Ante Trump, México debe recibir con beneplácito la propuesta de acabar con los cárteles y, después, procurar las condiciones idóneas para que esta colaboración binacional ocurra en las mejores condiciones, para que finalmente ambos países lancen de la mano una gran ofensiva que se prolongue más allá del mandato de Trump. Como bien dijo ayer la presidenta Sheinbaum, al celebrar los primeros 100 días de su administración, es importante que tal coordinación binacional se realice sin un papel subordinado de México. Si esto ocurre, como debería de ocurrir, me parece que México y Estados Unidos podrían darle la vuelta a una lucha en la que, hasta ahora, el crimen organizado ha tenido y tiene todas la de ganar.

En el diseño de la estrategia deben atenderse los intereses de ambos países. La secuencia o simultaneidad de algunas acciones debe ser de común acuerdo, así como los territorios que serán atendidos en cada una de las fases del proceso. La estrategia deberá ser integral y no sólo contemplar el uso de la fuerza, sino también acciones de política económica y social a nivel subnacional, que sincronicen con el esfuerzo militar y policial para imprimirle mayor contundencia.

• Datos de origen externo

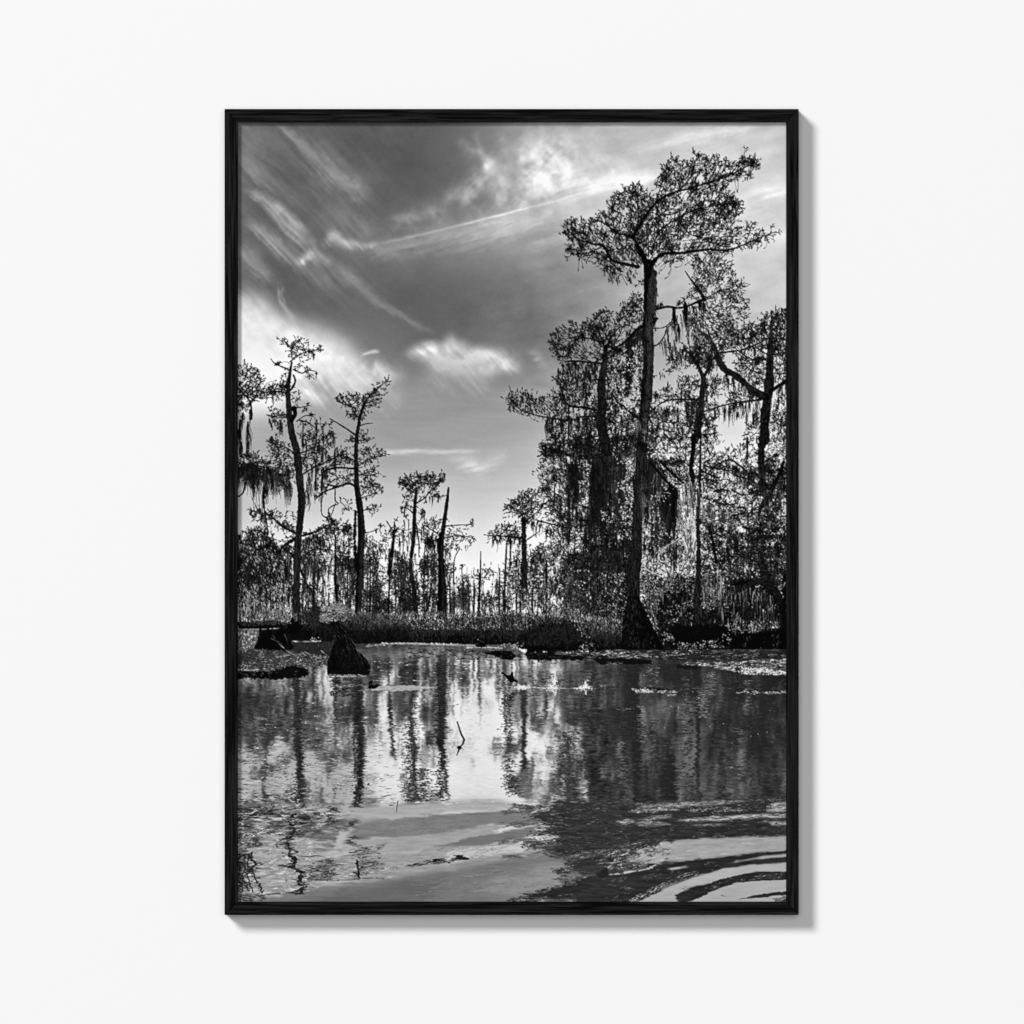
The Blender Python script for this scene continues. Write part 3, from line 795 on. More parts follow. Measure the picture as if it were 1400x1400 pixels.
    for p, w0, w1 in (((1130, 640, 1200, 560, 1280, 490, 1340, 445), 2, .7), ((1060, 690, 950, 650, 890, 625), 1.7, .7), ((1130, 645, 1200, 630, 1275, 600), 1.8, .7), ((1080, 770, 1050, 730, 1060, 680), 1.8, 1.4),
                      ((1055, 920, 980, 868, 900, 818, 832, 778), 2.4, 1), ((1090, 842, 1150, 822, 1205, 818), 1.5, .9), ((1066, 1216, 900, 1205, 800, 1230, 760, 1260), 2.8, 2), ((1066, 1380, 1000, 1340, 900, 1368, 820, 1360, 790, 1420), 2.4, 2), ((1080, 1190, 1180, 1130, 1320, 1095), 1.4, .5),
                      ((1090, 1270, 1180, 1240, 1245, 1220), 1.3, .5), ((1050, 950, 980, 965), 1.4, .5), ((1080, 970, 1190, 965), 1.4, .5)):
        c.limb(A(*p), w0, w1, 15)
    for p, w0, w1 in (((1060, 40, 1000, 8, 900, 38, 800, 72, 715, 132), 2.6, 1.8), ((880, 60, 878, 150, 905, 182, 850, 205, 820, 240, 840, 310, 860, 335), 1.5, 1), ((880, 180, 850, 270, 830, 300), 1, .7), ((760, 130, 760, 260, 790, 300, 850, 330), 1.5, .9), ((1110, 130, 1200, 100, 1280, 60), 1.2, .5), ((1130, 240, 1280, 205), 1.2, .5), ((1110, 110, 1180, 40, 1240, 10), 1.1, .4), ((1140, 440, 1210, 420, 1280, 390), 1.1, .5), ((1100, 740, 1040, 735, 950, 750), 2.4, 1.2), ((1140, 680, 1185, 685), 1, .6)):
        c.limb(B(*p), w0, w1, 16); c.sprigs(B(*p)[-2:], 8, 4, .8, 20)
    for q, d, h in ((((880, 580), (960, 555), (1040, 560), (1120, 585), (1190, 540), (1230, 560), (1300, 570), (1270, 620), (1250, 670), (1170, 690), (1150, 760), (1080, 775), (980, 735), (1040, 690), (920, 640)), .95, .2),
                    (((1190, 560), (1230, 480), (1290, 428), (1350, 450), (1350, 490), (1290, 515)), .55, .3),
                    (((960, 960), (1050, 935), (1130, 870), (1140, 930), (1200, 950), (1180, 1000), (980, 980)), .6, .3), (((1085, 1090), (1100, 1040), (1200, 1030), (1330, 1080), (1250, 1130), (1100, 1190)), .75, .25),
                    (((1090, 1230), (1250, 1190), (1245, 1280), (1100, 1300)), .6, .3), (((1080, 1300), (1220, 1310), (1240, 1400), (1090, 1410)), .45, .4), (((800, 1250), (1040, 1225), (1040, 1330), (820, 1355)), .6, .3), (((860, 1100), (1040, 1100), (1040, 1190), (880, 1195)), .4, .4)):
        c.tufts(A(*q), d, (10, 40), (2.2, 5.5), hole=h)
    for q, d, h in ((((1110, -10), (1240, 0), (1285, 60), (1190, 130), (1110, 130)), .5, .35), (((1130, 250), (1180, 205), (1290, 200), (1220, 240)), .6, .2), (((920, 140), (1040, 150), (1040, 250), (930, 230)), .45, .35), (((1140, 400), (1290, 380), (1280, 430), (1150, 470)), .45, .35), (((1130, 500), (1220, 510), (1210, 540), (1140, 540)), .6, .2)):
        c.tufts(B(*q), d, (12, 45), (2.2, 5), hole=h)
    c.mossline(B((1130, 480), (1230, 430)), 5, (6, 16), 2, 6, (20, 60)); c.mossline(B((640, 60), (760, 110)), 8, (8, 22), 2, 8, (14, 50))
    c.mossline(B((620, 0), (700, -20), (760, 0)), 10, (10, 30), 2.5, 10, (20, 60))
    # thin trunks behind, between tree two and the centre
    c.limb(B((1185, 640), (1185, 900), (1180, 1140)), 1.4, 2.4, 22); c.limb(B((1395, 340), (1392, 500), (1372, 680), (1352, 850), (1340, 1160)), 1.6, 3, 18); c.tufts(B((1300, 420), (1400, 380), (1440, 520), (1330, 620)), .7, (14, 60), (2, 4.5), hole=.25)
    c.limb(Cc((115, 670), (105, 800), (85, 900), (70, 1050)), 2.4, 3.6, 18, .2); c.limb(Cc((60, 600), (115, 670), (160, 640)), 1.4, 1.2, 18)
    # ---- tree three and the broken snag, centre
    c.tufts(Cc((50, 605), (100, 580), (190, 510), (245, 600), (240, 740), (150, 700), (120, 670)), .5, (20, 70), (2, 5), hole=.35)
    c.curtain(Cc((140, 640), (240, 600), (290, 680), (270, 900), (150, 880)), .9, (8, 20), (20, 80), (.4, 1), .35)
    c.tufts(Cc((330, 620), (400, 595), (470, 550), (535, 580), (525, 690), (505, 880), (430, 900), (380, 860), (320, 720)), .7, (15, 70), (2, 5), hole=.3)
    c.curtain(Cc((300, 650), (500, 690), (510, 900), (300, 880)), .9, (8, 20), (12, 70), (.4, 1.1), .35)
    c.limb(Cc((312, 330), (300, 450), (295, 600), (288, 760), (268, 900), (270, 1040), (292, 1180), (308, 1420)), 4, 6, 14, .1, (36, 70, 7, 0), [3.6, 5, 5, 5, 4.6, 5.4, 6.4, 6])
    c.curtain(Cc((230, 800), (290, 820), (330, 1150), (250, 1100)), 1.0, (6, 18), (15, 90), (.4, 1), .3)
    c.limb(Cc((593, 298), (582, 400), (562, 550), (547, 650), (533, 800), (530, 950), (541, 1150), (536, 1440)), 3, 11, 10, .09, (34, 66, 7, .5), [2.4, 4.6, 5, 6, 7.4, 9, 10.4, 11.4])
    c.limb(Cc((500, 1440), (515, 1100), (510, 800), (520, 690)), 4, 3, 12, .3)
    for p, w0, w1 in (((310, 435, 380, 390, 432, 330, 500, 270, 545, 215), 2, .8), ((304, 345, 235, 310, 190, 265), 1.6, .7), ((292, 525, 235, 480, 170, 463), 1.6, .8), ((210, 480, 208, 550), 1.2, .6), ((570, 365, 520, 378, 440, 370), .9, .6),
                      ((570, 632, 690, 622, 760, 620, 808, 600), 1.5, .6), ((560, 738, 680, 712, 800, 735), 1.3, .6), ((500, 700, 440, 660, 380, 620), 1.6, .8), ((310, 300, 310, 250, 350, 200), 1.4, .7), ((350, 580, 372, 500), 1.4, 1.2), ((440, 1130, 430, 1260, 395, 1400), 1.4, 2.8)):
        c.limb(Cc(*p), w0, w1, 15); c.sprigs(Cc(*p)[-2:], 6, 3.5, .8, 20)
    c.tufts(Cc((160, 290), (170, 230), (230, 185), (290, 215), (320, 168), (360, 200), (430, 160), (480, 200), (560, 168), (582, 215), (540, 250), (480, 300), (440, 330), (330, 320), (280, 330), (230, 290)), 1.1, (10, 45), (2, 5), hole=.14, leaf=6)
    c.tufts(Cc((180, 400), (240, 350), (300, 380), (300, 470), (230, 430)), .7, (10, 50), (2, 5), hole=.25); c.tufts(Cc((330, 380), (440, 320), (530, 345), (480, 380), (380, 410)), .45, (12, 50), (2, 4.5), hole=.35)
    c.mossline(Cc((400, 400), (450, 370), (520, 370)), 9, (6, 16), 2, 8, (12, 45)); c.mossline(Cc((345, 510), (390, 490)), 5, (7, 15), 2, 9, (12, 45)); c.mossline(Cc((190, 400), (270, 440)), 5, (4, 9), 2, 6, (12, 45))
    c.tufts(Cc((570, 640), (690, 630), (770, 585), (812, 605), (720, 680), (812, 735), (780, 800), (690, 830), (600, 830), (570, 760)), .42, (25, 75), (2, 4.5), hole=.4)
    c.mossline(Cc((580, 740), (700, 820), (760, 800)), 8, (3, 12), 2, 6, (40, 90)); c.tufts(Cc((570, 560), (620, 530), (640, 560), (590, 610)), .6, (20, 60), (2, 4), hole=.2)
    c.mossline(Cc((390, 740), (470, 740)), 14, (8, 22), 3, 12, (8, 40)); c.mossline(Cc((20, 900), (110, 850), (200, 880)), 20, (8, 24), 3, 10, (12, 60))
    c.mossline(Cc((0, 840), (80, 820)), 8, (6, 14), 2, 8, (15, 60))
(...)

Si, a pesar de los obvios obstáculos y resistencias, este gran esfuerzo de cooperación y colaboración binacional (incluso trinacional si Canadá se suma) se logra, el principio del fin habrá llegado para las principales dinastías criminales que hoy mandan en México. Sheinbaum y Trump pasarían a la historia como dos jefes de Estado que dejaron sus diferencias a un lado, para erradicar en conjunto la barbarie criminal y proteger a sus pueblos. Esta sí sería, me parece, una cuarta transformación perdurable e inobjetable.